Ayer le dio tiempo al peluquero, durante los veinte minutos que tardó en cortarme el pelo, a detallarme su vida en breves capítulos. No creo que fuera yo, por motivos desconocidos, quien disparara su oratoria; intuyo que esos relatos los habrán escuchado también muchos de sus clientes. Es cierto que estábamos solos, que el local es muy reducido y que, pese a que yo le daba la espalda, el espejo permitía que pudiéramos mirarnos a los ojos. El clima para la confidencialidad, pues, era adecuado, y el peluquero, que lleva en su interior un narrador, aprovechó el momento.

El ser humano es, por definición, narrador. No hay más que darse una «vuelta» por las redes sociales para comprobar que todos o casi todos necesitamos contar, o lo que es lo mismo: necesitamos contarnos. En la mayoría de los casos nos dirigimos con normalidad, lejos de extravagancias o sucesos grandilocuentes, pero solo tenemos una vida y esta, suponemos, debe de tener algún interés para el prójimo.
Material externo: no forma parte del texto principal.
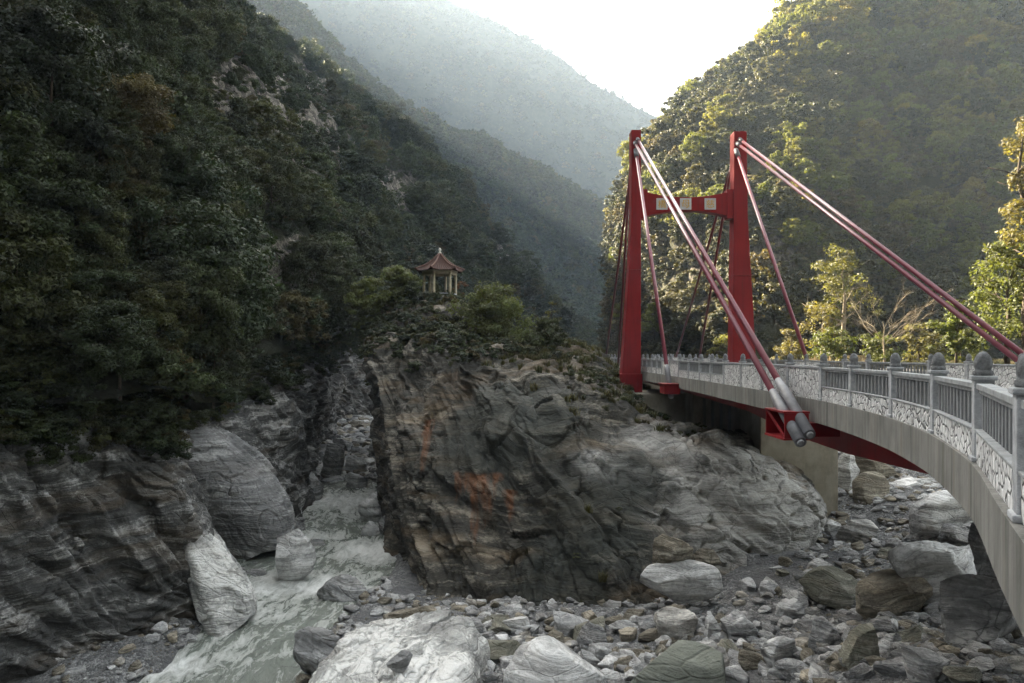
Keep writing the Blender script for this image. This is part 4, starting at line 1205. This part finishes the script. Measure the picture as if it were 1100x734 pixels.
slab('boulder', [[(190, 690, 38), (180, 620, 38), (178, 560, 38), (182, 530, 38.7)],
                 [(214, 700, 35.5), (204, 640, 35), (193, 590, 34.6), (188, 548, 34.8)],
                 [(232, 690, 32.1), (218, 640, 32.7), (204, 590, 33.5), (196, 546, 34.7)],
                 [(254, 676, 32.5), (240, 630, 33.3), (222, 590, 34.5), (204, 552, 35.7)],
                 [(270, 662, 33.3), (262, 632, 34.1), (240, 592, 35.5), (212, 556, 37.1)],
                 [(276, 656, 35.7), (270, 630, 36.7), (246, 590, 37.7), (218, 556, 38.7)]],
     'marble', (.6, -.5, .6), .3, 'bright white marble face sloping into the river on the left', seed=9.)
boulder(222, 651, 240, 668, 'boulder_white', 'small pale stone at the foot of the white marble face', 957)

# ---- loose stones, one by one
RUB = [stone_mesh('rubble_stone', 1000 + k, m, 4, 17, (2, 2 * q, 2 * r), .11, .04, .62) for k, (m, q, r) in enumerate(
    [('boulder', .8, .6), ('boulder', 1, .75), ('boulder_white', .7, .5), ('boulder_white', .9, .7), ('boulder_dark', .8, .6), ('boulder_olive', .9, .65), ('boulder', .85, .9), ('boulder_tan', .8, .55), ('boulder_dark', .7, .45)])]
ZONES = [((470, 668, 830, 733), 112, 'loose grey stone in the rubble below the rock island', 'stones below the rock island', (.3, 1.0)),
         ((800, 580, 1010, 650), 50, 'loose stone on the gravel between the pier and the near deck', 'stones under the bridge', (.28, .9)),
         ((820, 650, 1060, 733), 45, 'loose stone in the lower right gravel', 'stones in the lower right gravel', (.26, .8)),
         ((356, 454, 418, 540), 60, 'stone in the boulder pile upstream by the rapids', 'stones of the upstream pile', (.4, 1.3)),
         ((290, 625, 470, 700), 25, 'stone along the river edge near the white slab', 'stones along the river edge', (.14, .42)),
         ((185, 600, 330, 690), 10, 'small stone at the foot of the left rock wall', 'stones at the foot of the left wall', (.14, .36))]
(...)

Y aunque no fuera así, ¡hemos de contarla de todos modos!

Hace poco un amigo mío quedó a comer, por motivos de trabajo, con una persona a la que apenas conocía. Lo que podría haber sido un encuentro agradable acabó en pesadilla por culpa de los excesos verbales del otro comensal, que no paraba de hablar de sí mismo. Este es un caso sangrante: el del narrador compulsivo que se encarga de cortar todos los puentes de la conversación por culpa de su manifiesto egocentrismo.

Y así pasamos la vida, entre el anhelo de que alguien nos cuente una buena historia y la prevención justificada contra esos narradores plomazos que se ceban con nosotros. La narración, en fin, puede ser un ejercicio de empatía pero también, si no se ponen límites, una falta de educación.

Intuyo que, con todas nuestras deficiencias, narrar es una forma como otra cualquiera de recordarnos que seguimos vivos.